Time Machine

REVIEW: Wendy Eisenberg - Time Machine

Kelly Kirwan

“Wendy has smelted these fine alloys for you; to build a skyscraper with a new kind of scaffold.”

The last line of Wendy Esienberg’s short bio is both a description and a riddle. She seems to balance on a polarity between the abstract and the pragmatic, referencing geometric lines, the neat collision of mathematics, and coyly teasing out an equation that we’ve yet to see (or understand) in full. And with that air of mystery, there’s intrigue. Enter Time Machine.

The cover of her ten-track, limited-edition cassette features a blueprint-style diagram of the so-captioned “Amazing and Beautiful Space Cube.” It’s a spot-on representation of her style and ambiance, a near-incomprehensible roadmap to bending space and time, laid out with a tidy arrangement of lines and vectors. Wendy Eisenberg layers experiments on top of experiments, and the result is mind-bending.

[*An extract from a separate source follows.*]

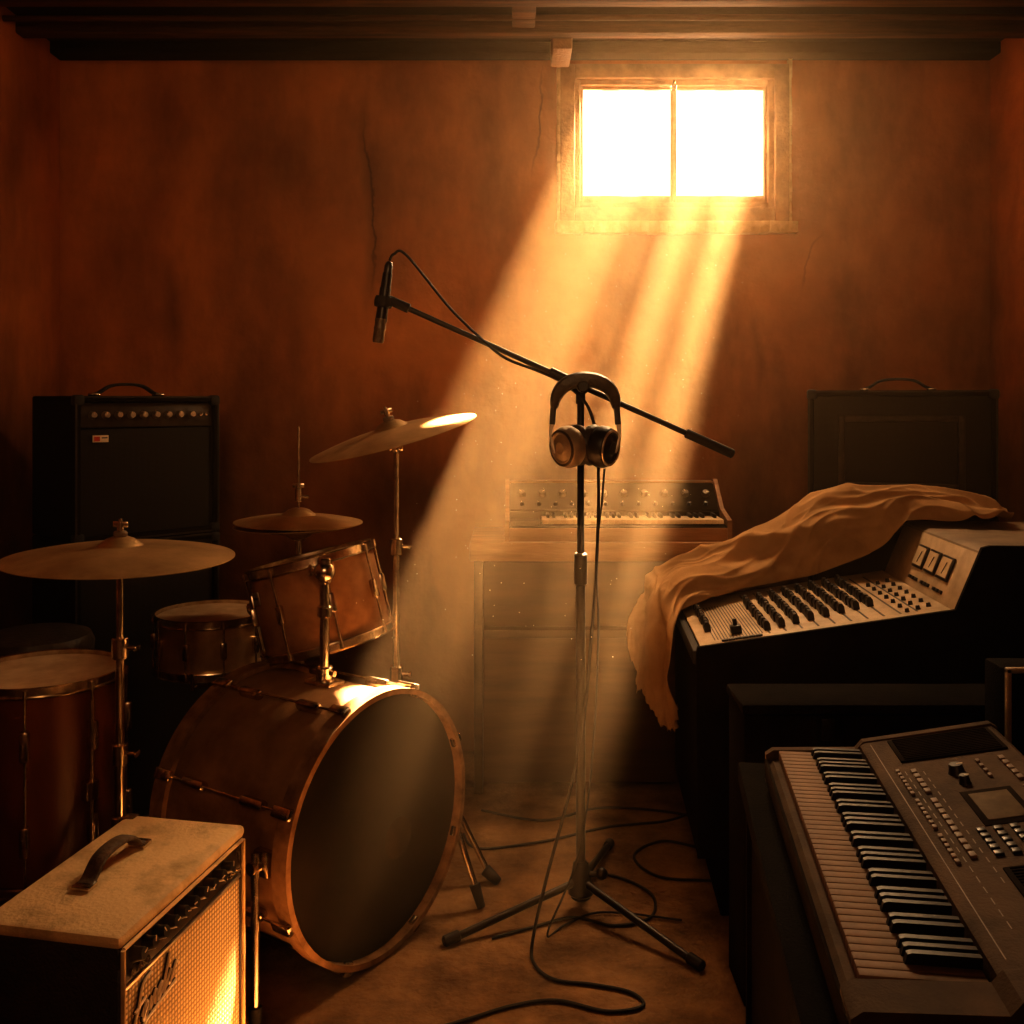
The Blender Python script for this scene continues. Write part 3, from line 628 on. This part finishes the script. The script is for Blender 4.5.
part(C,'fader_slots',b.mesh('fs',M_line),PC)
fd=B().prism([(-.0085,0),(-.0085,.018),(-.004,.026),(.004,.026),(.0085,.018),(.0085,0)],-.0115,.0115).mesh('fd',[M_plast])
for c in range(9):
    u=.052 if c==0 else .20+(c-1)*.043
    for r_ in range(11 if c else 10):
        v=.42-r_*.034+ (c*.013)
        if c==0: v=.46-r_*.032
        part(C,'fader_cap',fd,PC@T(u+.002*math.sin(r_*2+c),v,.008))
kb=knob_mesh(.006,.010)
for i in range(3):
    for j in range(7): part(C,'knob',kb,PC@T(.565+i*.032,.06+j*.06+i*.012,.008)@RZ(random.uniform(-120,120)))
bt=B().box((0,0,.003),(.018,.01,.006),.002).mesh('bt',M_plast)
for i in range(6): part(C,'button',bt,PC@T(.08+i*.018,.035,.008))
part(C,'joystick_block',B().box((0,0,.012),(.03,.024,.024),.004).cyl((0,0,.02),(0,0,.04),.006).mesh('jb',M_plast),PC@T(.12,.10,.008))
br=part(C,'meter_bridge',B().prism([(.66,.795),(.725,ZT-.007),(.74,ZT),(1.24,ZT),(1.24,.795)],0,DP).mesh('mbg',M_bridge),label='dusty grey meter bridge')
fl=math.hypot(.065,ZT-.802); fxv=V(.065,0,ZT-.802)/fl; fn=V(-(ZT-.802),0,.065)/fl
MB=Matrix(((0,fxv.x,fn.x,.66),(-1,0,0,DP),(0,fxv.z,fn.z,.795),(0,0,0,1)))
part(br,'bridge_face',B().b2((.01,.006,0),(DP-.01,fl-.006,.004),.001).mesh('bf',M_cons),MB)
for i,xx in enumerate((.26,.36,.46)):
    b=B(); b.b2((-.040,-.034,0),(.040,.034,.008),.003,mi=0); b.b2((-.034,-.026,.008),(.034,.028,.0095),mi=1); b.cyl((0,-.018,.0095),(.012,.016,.0105),.0012,seg=6,mi=2)
    part(br,'level_meter',b.mesh('lm',[M_plast,M_meter,M_line]),MB@T(xx,.10,.004))
    for k_ in range(3): part(br,'button',bt,MB@T(xx-.025+k_*.025,.035,.004))
part(C,'side_panel',B().prism([(0,.155),(-.004,.69),(.0,.705),(.655,.812),(.72,ZT+.006),(.74,ZT+.012),(1.245,ZT+.012),(1.245,.155)],-.014,0).mesh('sdp',M_blk),label='black side cheek')

# ---------------------------------------------------------------- cloth
st=[ # front, ridge, back
 ((.488,2.93,.40),(.41,3.05,.43),(.385,3.24,.54)),
 ((.474,2.89,.53),(.42,3.09,.58),(.40,3.27,.65)),
 ((.467,2.89,.660),(.44,3.12,.72),(.45,3.30,.70)),
 ((.53,3.00,.722),(.50,3.19,.80),(.52,3.34,.73)),
 ((.68,3.13,.748),(.66,3.23,.855),(.68,3.35,.78)),
 ((.93,3.15,.793),(.87,3.24,.93),(.90,3.36,.85)),
 ((1.10,3.11,.868),(1.03,3.22,1.025),(1.07,3.34,.93)),
 ((1.19,3.03,.973),(1.20,3.18,1.050),(1.24,3.31,.985)),
 ((1.33,2.99,.981),(1.40,3.12,1.030),(1.42,3.23,.985)),
 ((1.50,3.01,.979),(1.52,3.09,.986),(1.54,3.18,.981)),
]
nS,nT=280,120
Fp=smooth_pts([s[0] for s in st],20);Rp=smooth_pts([s[1] for s in st],20);Kp=smooth_pts([s[2] for s in st],20)
def samp(P,u):
    x=u*(len(P)-1); i=min(int(x),len(P)-2); return P[i].lerp(P[i+1],x-i)
bm=bmesh.new(); grid=[]
for i in range(nS):
    u=i/(nS-1); row=[]; f,r_,k_=samp(Fp,u),samp(Rp,u),samp(Kp,u)
    f=f+V(.006*math.sin(u*37),.02*math.sin(u*23+1),0)
    for j in range(nT):
        t=j/(nT-1)
        p=f*((1-t)*(1-2*t))+r_*(4*t*(1-t))+k_*(t*(2*t-1))
        if u<.12: p=p+V(0,0,(-.03*abs(math.sin(t*5+.5))+.03*t-.007*math.sin(t*31)-.014*noise.noise(V(t*34,0,0)))*(1-u/.12))
        row.append(p)
    grid.append(row)
vs=[]
def ridge(x,p): return (1-abs(math.sin(math.pi*x)))**p
def soft(x,p): return (.5+.5*math.cos(2*math.pi*x))**p
for i in range(nS):
    row=[]
    for j in range(nT):
        u=i/(nS-1);t=j/(nT-1)
        du=grid[min(i+1,nS-1)][j]-grid[max(i-1,0)][j]; dt=grid[i][min(j+1,nT-1)]-grid[i][max(j-1,0)]
        n=du.cross(dt).normalized()
        wv=noise.noise(V(u*3.0,t*1.0,3))*1.0
        w2_=noise.noise(V(u*5.5,t*2.0,11))
        w3_=noise.noise(V(u*13,t*4.5,21))
        hang=1-min(1,max(0,(u-.2)/.08))
        a=soft(t*2.2+u*2.0+wv,1.6)
        e=ridge(t*3.4+u*2.0+w2_*1.7,1.5)
        g_=ridge(t*5.5-u*4.5+w2_*2.3,1.5)
        h_=ridge(t*8+u*10+w3_*1.6,1.4)
        d1_=.027*a+.014*e+.009*g_+.0025*h_
        d2_=.014*math.sin(2*math.pi*(t*2.1+.3*math.sin(u*9)))+.010*ridge(t*4.6+u*2+w2_*.9,1.4)+.002*h_
        dd=d1_*(1-hang)+d2_*hang
        if u<.25 and n.x>0: n=-n
        elif u>=.25 and n.z<0: n=-n
        row.append(bm.verts.new(grid[i][j]+n*dd))
    vs.append(row)
for i in range(nS-1):
    for j in range(nT-1): bm.faces.new((vs[i][j],vs[i+1][j],vs[i+1][j+1],vs[i][j+1]))
me=bpy.data.meshes.new('cloth'); bm.to_mesh(me); bm.free(); me.materials.append(M_cloth)
for p in me.polygons:p.use_smooth=True
cl=thing('dust_cloth',me,'crumpled tan dust cloth draped over the mixing console','cloth')
sm=cl.modifiers.new('s','SOLIDIFY'); sm.thickness=.0018

# ---------------------------------------------------------------- keyboard
KY=-98.0
K=root('electronic_keyboard','dusty brown arranger keyboard with many buttons and display','electronic keyboard',loc=(.500,1.955,0),yaw=KY)
KW,KD=.835,.42
b=B()
b.prism([(0,.605),(0,.645),(.008,.652),(.02,.652),(.02,.645),(.172,.645),(.172,.684),(.18,.690),(KD-.01,.734),(KD,.728),(KD,.60),(KD-.02,.59),(.02,.59)],.0,KW,M=Mx)
part(K,'body',b.mesh('kbody',M_grey))
ep=[(-.004,.605),(-.004,.658),(.01,.668),(.165,.676),(.178,.692),(KD-.01,.738),(KD+.003,.731),(KD+.003,.592),(.02,.592)]
part(K,'end_cap',B().prism(ep,-.012,.006,M=Mx).mesh('kec',M_grey)); part(K,'end_cap',B().prism(ep,.782,KW+.012,M=Mx).mesh('kec',M_grey))
part(K,'front_trim',B().b2((0,-.006,.612),(KW,0,.650),.003).mesh('kft',M_dull))
NK=43; kw=.765/NK
wkm=B().box((0,0,0),(kw-.001,.148,.018),.002).mesh('wk',M_wkey); bkm=B().prism([(-.045,-.006),(-.041,.010),(-.035,.012),(.045,.012),(.045,-.006)],-.0045,.0045,M=Mx).mesh('bk',M_bkey)
for i in range(NK):
    part(K,'white_key',wkm,T(.012+kw*(i+.5),.093,.661))
    if i<NK-1 and i%7 in (0,1,3,4,5): part(K,'black_key',bkm,T(.012+kw*(i+1),.122,.672))
py0,pz0=.18,.690; dy=KD-.01-.18; dz=.734-.690; ln=math.hypot(dy,dz)
KP=Matrix(((1,0,0,0),(0,dy/ln,-dz/ln,py0),(0,dz/ln,dy/ln,pz0),(0,0,0,1)))
def spk(x0,x1,y0,y1):
    b=B(); b.b2((x0,y0,0),(x1,y1,.004),.002)
    n=int((x1-x0)/.008)
    for i in range(n): b.b2((x0+.006+i*.008,y0+.008,.003),(x0+.009+i*.008,y1-.008,.006))
    part(K,'speaker_grille',b.mesh('sg',M_dull),KP)
spk(.02,.13,.04,.225); spk(.55,.76,.075,.225)
part(K,'display',B().b2((.30,.105,0),(.40,.165,.003),.001).mesh('dp',[M_screen]),KP,'dull grey display')
part(K,'display_bezel',B().b2((.285,.095,0),(.415,.175,.0015),.0007).mesh('dbz',M_dull),KP)
def btnmesh(x,y,m): return B().box((0,0,.0025),(x,y,.005),.0015).mesh('btn',m)
bA=btnmesh(.011,.007,M_btn); bB=btnmesh(.016,.010,M_btn); bC=btnmesh(.013,.013,M_plast)
for i in range(22): 
    if i in (7,15): continue
    part(K,'button',bA,KP@T(.17+i*.0165,.025,0)); 
for i in range(16):
    if i in (5,): continue
    part(K,'button',bB,KP@T(.18+i*.0215,.05,0))
for i in range(5):
    for j in range(5): part(K,'button',bC,KP@T(.43+i*.019,.085+j*.024,0))
for i in range(5): part(K,'button',bB,KP@T(.17+i*.022,.20,0))
for i in range(4): part(K,'button',bA,KP@T(.17+i*.022,.16,0))
for i in range(6): part(K,'button',bA,KP@T(.30+i*.022,.195,0))
part(K,'volume_knob',knob_mesh(.013,.016),KP@T(.205,.115,0)); part(K,'knob',knob_mesh(.009,.014),KP@T(.25,.115,0))
b=B()
for i in range(18): b.b2((.17+i*.03,.036,0),(.188+i*.03,.0375,.0006))
for i in range(14): b.b2((.18+i*.03,.065,0),(.196+i*.03,.0665,.0006))
b.b2((.02,.008,0),(.76,.0095,.0006))
part(K,'printed_markings',b.mesh('pm',M_btn),KP)
# table
Tb=root('keyboard_table','low black cabinet table carrying the keyboard','table',loc=(.500,1.955,0),yaw=KY)
part(Tb,'table_top',B().b2((-.15,-.045,.545),(1.05,.80,.588),.005).mesh('tt',M_blk))
part(Tb,'side_panel',B().b2((-.135,-.03,0),(-.11,.78,.55)).mesh('tp',M_blk)); part(Tb,'side_panel',B().b2((1.0,-.03,0),(1.03,.78,.55)).mesh('tp',M_blk))
part(Tb,'front_panel',B().b2((-.11,-.02,.02),(1.0,0,.55)).mesh('tf',M_blk))
ec=root('equipment_case','low black equipment case standing behind the keyboard','case',loc=(.900,2.30,0))
part(ec,'body',B().b2((-.385,-.08,.0),(.45,.08,.650),.006).mesh('eb',M_blk)); part(ec,'lid',B().b2((-.39,-.085,.652),(.455,.085,.675),.006).mesh('el',M_blk))
lt=B().box((0,0,0),(.03,.008,.05),.003).mesh('lt',M_black)
for x in (-.2,.2): part(ec,'latch',lt,T(x,-.085,.62))
rk=root('rack_unit','small black rack box with silver edges on the table','rack unit',loc=(.955,1.925,.589))
part(rk,'body',B().b2((0,0,0),(.30,.10,.24),.006).mesh('rb',M_blk))
b=B(); 
for x in (.0,.30): b.b2((x-.005,-.005,0),(x+.005,.005,.245),.002)
b.b2((-.005,-.005,.235),(.305,.005,.246),.002)
part(rk,'edge_trim',b.mesh('re',M_silver)); 
rkb=B().cyl((0,0,0),(0,-.012,0),.009,bev=.002).mesh('rk',M_silver)
for i in range(4): part(rk,'knob',rkb,T(.04+i*.05,0,.17))

# haze filling the room air, thickening towards the window wall
SD=V(.45,1,1.10)
hz=bpy.data.materials.new('dusty_haze'); hz.use_nodes=True; nt=hz.node_tree; nt.nodes.clear()
o=nt.nodes.new('ShaderNodeOutputMaterial'); v=nt.nodes.new('ShaderNodeVolumeScatter'); v.inputs['Color'].default_value=(1,.72,.43,1)
v.inputs['Anisotropy'].default_value=.5; nt.links.new(v.outputs[0],o.inputs['Volume'])
geo=nt.nodes.new('ShaderNodeNewGeometry'); sx=nt.nodes.new('ShaderNodeSeparateXYZ'); nt.links.new(geo.outputs['Position'],sx.inputs[0])
mr=nt.nodes.new('ShaderNodeMapRange'); mr.interpolation_type='SMOOTHSTEP'; mr.inputs['From Min'].default_value=2.0; mr.inputs['From Max'].default_value=2.9; mr.inputs['To Min'].default_value=0; mr.inputs['To Max'].default_value=.055
nt.links.new(sx.outputs['Y'],mr.inputs['Value']); nt.links.new(mr.outputs[0],v.inputs['Density'])
try: hz.cycles.volume_step_rate=.6
except Exception as e: print(e)
hb=thing('dust_haze',B().b2((XL-.05,YF-.05,-.05),(XR+.05,3.882,ZC+.05)).mesh('hz',hz),'fine sunlit dust haze hanging below the window','dust haze'); hb['kind']='stuff'
b=B(); random.seed(11)
for i in range(230):
    wp=V(random.uniform(.25,1.0),3.87,random.uniform(2.1,2.55))
    p=wp-SD*random.uniform(.15,1.5)+V(random.uniform(-.1,.1),0,random.uniform(-.08,.08))
    if p.z<.7: continue
    r_=random.uniform(.0006,.0013)
    bmesh.ops.create_icosphere(b.bm,subdivisions=1,radius=r_,matrix=T(*p))
dm=thing('dust_motes',b.mesh('motes',M_mote),'tiny pale dust motes floating in the sunbeam','dust'); dm['kind']='stuff'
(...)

The eponymous track on her album doubles as its introduction, finishing just a second shy of a minute. Her voice is paper-thin, a wavering trill that seems on the cusp of cracking as she skims high octaves. "Time Machine" begins with a soft, sighing pitch, her lyrics delivered in misleading sentences. She tacks suffixes onto her words after pausing, changing the direction we were so sure she was headed. But Eisenberg sets us down a swerving path, always staying just ahead of the curve. “Even though the thoughtfulness has ended / I still pretend the years will stretch out long-er” she sings, her voice a nearly weightless murmur.

"Forty Words" opens with a sweet strumming, which feels like the lovechild of a folk song and a childhood lullaby. It’s as if Eisenberg is speaking her passing thoughts, and there's a certain intimacy to how she delivers each line. “Take a friend / Reinvent and resent / Resent who they come to be / You’ll walk when you try to run,” we hear in Eisenberg’s unique and delicate pitch, and as her words suggest, there’s something sadly reflective embedded in this song’s infrastructure.

Nest is "Oval," whose fuzzy synth has straight-up '80s pop vibes. Deft string work weaves in and out of these influences that feel, at times, like a nod to retro sci-fi or the neon-tinged ballads of three decades past. It’s a delightfully unexpected patchwork that shows Eisenberg’s willingness to turn the mismatched into something that makes sense.

Eisenberg may have a lo-fi aesthetic, but her music doesn't fade into the background. Her visions soar into the avant-garde within a bold, angular architecture. And we're enjoying the view.